Paul Anthony Dangelo of Saddle Brook New Jersey a stockbroker formerly registered with Oppenheimer Co. Inc. has been discharged by the firm on March 13, 2018 founded on accusations that Dangelo neglected to apprise the firm that his activities were subject of a regulatory examination.
This is not the first time that Dangelo has been terminated by a brokerage firm based upon allegations of his violative conduct. Particularly, Financial Industry Regulatory Authority (FINRA) Public Disclosure confirms that on February 13, 2015, Dangelo was terminated by Wells Fargo Advisors, LLC based upon accusations that trades were placed by Dangelo in a customer’s account without the customer’s consent.
Moreover, Dangelo has been referenced in six customer initiated investment related disputes pertaining to allegations of Dangelo’s violative conduct during the time that he was employed by Oppenheimer, Wachovia Securities, LLC, UBS PaineWebber and Wells Fargo Advisors, LLC. Specifically, on September 26, 2008, a customer filed an investment related complaint pertaining to Dangelo’s conduct alleging that stock trades had been executed in the customer’s account that were neither suitable nor authorized by the customer.
Subsequently, on June 8, 2009, a customer initiated investment related complaint involving Dangelo’s activities was settled for $80,000.00 in damages founded on accusations that Dangelo excessively traded in the customer’s account and effected transactions that were not appropriate for the customer. On September 9, 1999, another customer initiated investment related complaint regarding Dangelo’s conduct was resolved for $45,000.00 in damages supported by allegations that Dangelo inappropriately handled the customer’s accounts and executed mutual fund, municipal debt and over-the-counter equities transactions that were excessive and unsuitable.

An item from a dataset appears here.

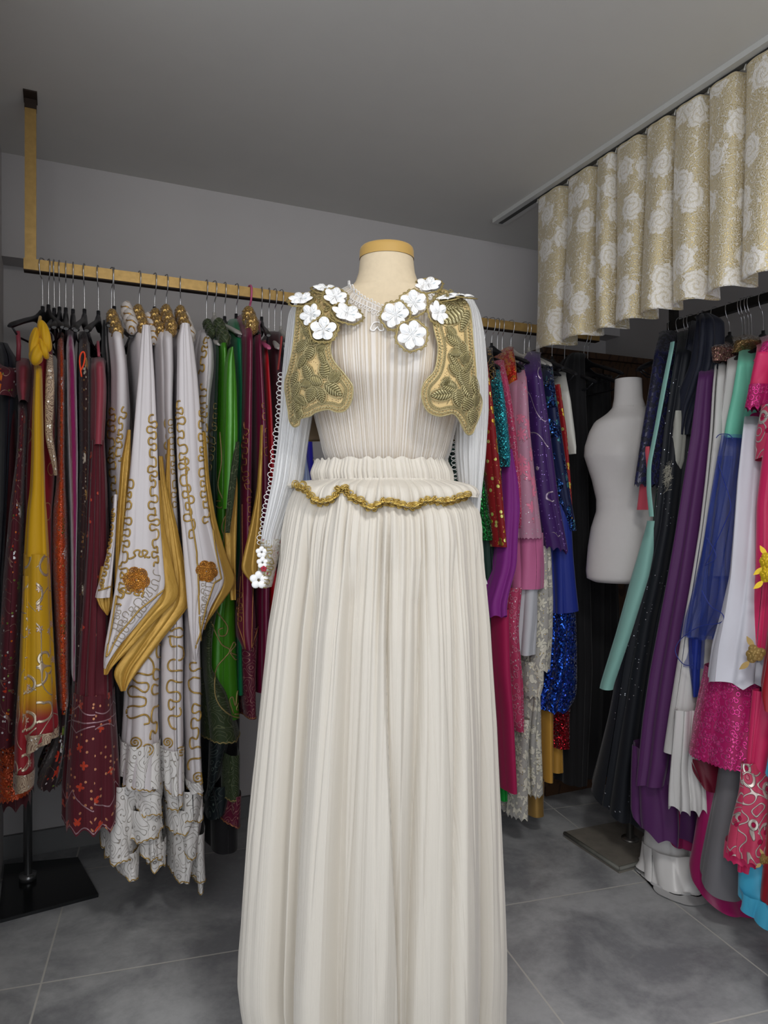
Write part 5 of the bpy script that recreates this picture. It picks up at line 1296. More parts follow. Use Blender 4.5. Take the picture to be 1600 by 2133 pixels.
garment('dark bottle green dress with white lace seen right of the waist', 'dress', 'green_dress', 'bottle green dress behind the waist', 922, 720,
    [('dress_body', fab('bottle_green_velvet', (8, 52, 34), .5, 0, crinkle=.5, sheen=.4), [(720, 905, 940), (900, 905, 948), (1100, 905, 960), (1500, 900, 980)], dict(pl=2.14, nf=3))])
# ---------------------------------------------------------------- right half of the back rail
M_GSEQ = fab('green_teal_sequin_leaves', (20, 90, 40), .4, .2, crinkle=1.0, sequin=dict(s=260, t=1.4, c=(40, 150, 70), lo=.4, m=.8))
M_TEALSEQ = fab('dark_teal_sequin', (6, 60, 56), .4, .2, sequin=dict(s=260, t=1.4, c=(30, 150, 130), lo=.55, m=.8, dens=.45))
M_BGRN = fab('dark_green_crepe', (14, 48, 40), .6, 0, crinkle=.3)
M_BRGRN = fab('bright_green_satin', (8, 150, 50), .35, 0, crinkle=.3)
M_REDG = fab('red_cloth_gold_gems', (146, 16, 24), .55, 0, layers=[dict(k='flower', s=24, r=.40, p=.5, c=(206, 160, 60), m=.7, r_=.25, n=3, h=1.2), dict(k='gem', s=26, r=.18, p=.6, c=(230, 220, 120), m=.5, r_=.1, h=1), dict(k='gem', s=120, r=.2, p=.15, c=(230, 160, 90), m=.5, r_=.1, h=.5)])
M_ZEB = fab('black_gold_zebra_print', (20, 16, 14), .4, .1, layers=[dict(k='squig', s=16, sy=34, n=5, w=.16, c=(190, 150, 84), m=.5, r_=.3, h=.4)])
M_TURQ = fab('turquoise_sequin_net', (24, 106, 128), .45, .1, layers=[dict(k='blotch', s=28, t=.52, c=(70, 60, 110), r_=.5, h=.2, zr=(.9, 1.32))], sequin=dict(s=340, t=1.3, c=(60, 190, 200), lo=.5, m=.6))
M_PURC = fab('magenta_purple_chiffon', (140, 40, 140), .6, 0, crinkle=.3, sheen=.3)
M_PNKS = fab('rose_crystal_net', (190, 60, 100), .5, 0, crinkle=1.0, layers=[dict(k='ring', s=44, r=.32, w=.12, c=(214, 110, 140), m=.2, r_=.3, h=1.4), dict(k='gem', s=90, r=.25, p=.2, c=(250, 220, 230), m=.4, r_=.08, h=1)])
M_RASP = fab('raspberry_crepe', (178, 24, 84), .6, 0, crinkle=.2)
M_RGLD = fab('red_gold_brocade', (170, 24, 20), .4, .1, layers=[dict(k='blotch', s=46, t=.52, c=(206, 140, 44), m=.7, r_=.3, h=.8)], sequin=dict(s=420, t=.8, c=(220, 70, 40), lo=.6, m=.4))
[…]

Then, on March 30, 2016, a customer brought an investment related complaint pertaining to Dangelo’s conduct where the customer requested damages estimated to exceed $5,000.00 based upon accusations of excessive trading of the customer’s unit investment trust, stock and municipal debt holdings. On September 13, 2016, another customer filed an investment related complaint pertaining to Dangelo’s activities in which the customer sought damages estimated to exceed $5,000.00 in damages founded on allegations that the customer was placed in municipal debt products that failed to conform to the customer’s investment goals of preserving principal and generating income.
Furthermore, a customer lodged an investment related complaint concerning Dangelo’s conduct alleging that between March 1, 2005 and January 20, 2017, the customer was placed in municipal debt investments that failed to conform to the customer’s risk tolerance.